例えば支払期日が2月10日の場合は2月12日までが支払呈示期間です。この期間は法律で定められているもので、期間を過ぎてしまうと手形の法的能力がなくなり手形による手続きで額面を徴収することができなくなる恐れがあります。

手形の注意点について

手形の注意点について

手形の振出人・受取人双方で注意点がいくつかあります。手形を扱う前にそれぞれチェックしておきましょう。

手形はコピーして保管しておく

手形の振出人は、取引に出すと手形が手元から無くなってしまいます。後に領収書との照合をするためにも、コピーを取り保管しておきましょう。裏書きがある場合は裏面のコピーも忘れずにしておきましょう。

コピーを取る際には不正コピーの疑いを持たれないためにも「白黒コピー」でコピーを取るようにして下さい。

支払呈示期間を過ぎないように早い段階で預けておく

支払期日が過ぎてしまい、気付いた場合は銀行に取立委任をすることができなくなるので、直接振出人に呈示し支払いを済ませて貰う必要があります。(※裏書人には請求することができなくなります。)

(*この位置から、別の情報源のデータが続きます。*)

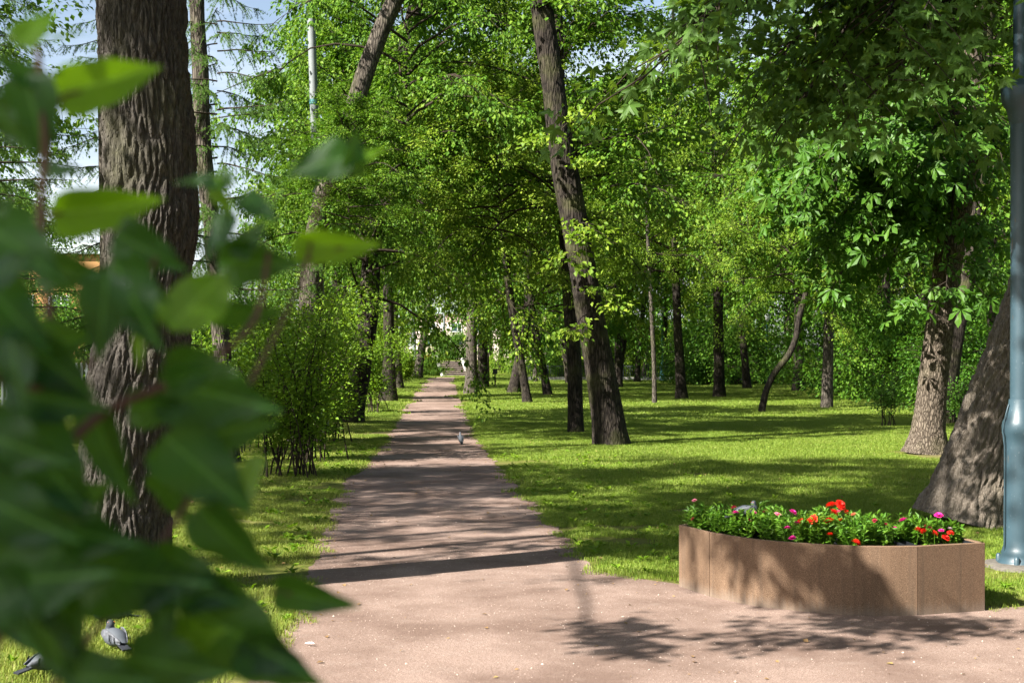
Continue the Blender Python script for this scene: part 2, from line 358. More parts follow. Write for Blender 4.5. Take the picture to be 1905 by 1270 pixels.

そうすると相手にも迷惑をかけますし、大きなトラブルが発生してしまう可能性もありますので、支払呈示期間を過ぎないよう、手形は受け取ってから早い段階で銀行に預けておくことをおすすめします。

不渡手形について

支払期間内に呈示したにも関わらず、銀行から支払い拒否をされることを「不渡手形」と言います。不渡手形になるには以下のような原因があります。

1.形式不備・期日未到来・呈示期間経過後など、振出人が問題ではない事

2.資金不足など振出人・引受人に問題がある事

3.上記2つのことに該当せず、契約不履行や紛失・盗難が理由

1の場合は受取人に問題がありますが、2.3が原因の場合は支払銀行もしくは手形交換所に「不渡り届け」を提出します。不渡り届を出すと、全国の銀行協会に報告され不渡りの事実が把握されてしまう状況になります。

銀行からの信用を失うこととなりますので、今後の新規・追加融資はほぼ不可能です。支払人は不渡りになってしまわないよう、手形の管理をしっかりと行いましょう。

手形の領収書の書き方について

手形の領収書の書き方は以下のとおりです。

領収書の日付

手形の受領日を記入する。支払い期日を書いてしまうミスが多いので気をつけましょう。

金額の部分

金〇〇〇〇円と記入する。摘要欄には「内消費税◯円を含む」と記載し、手形の明細も記載するようにして下さい。摘要欄に手形の明細を書かずに渡す方もいらっしゃいますが、マナー的にもNGです。

摘要欄に消費税の額に加えて

手形の番号

支払場所

支払人

手形期日

上記の4点は必ず記載しておきましょう。摘要欄が小さい場合は、余白部分に記載してもOKです。

手形の領収書に貼る印紙について

手形には金額によっては領収書に印紙が必要となります。以下の金額以上になる場合は印紙の貼り付けを忘れずに行いましょう。

  • 5万円未満:非課税
  • 100万円以下:200円
  • 100万円超え200万円以下:400円
  • 200万円超え300万円以下:600円
  • 300万円超え500万円以下:1000円
  • 500万円超え1千万円以下:2000円

手形の管理はしっかりと

手形の管理はしっかりと

手形は小切手のように即日お金が受け取れるのではなく、支払期日にお金を受け取れるという少し複雑なシステムとなっています。期日を過ぎてしまったり、不渡りになってしまうと大きなトラブルとなりますので、管理をしている方の責任はとても重大です。

トラブルを起こさないためにも、振出人・受取人双方で手形の管理はしっかりと行いましょう。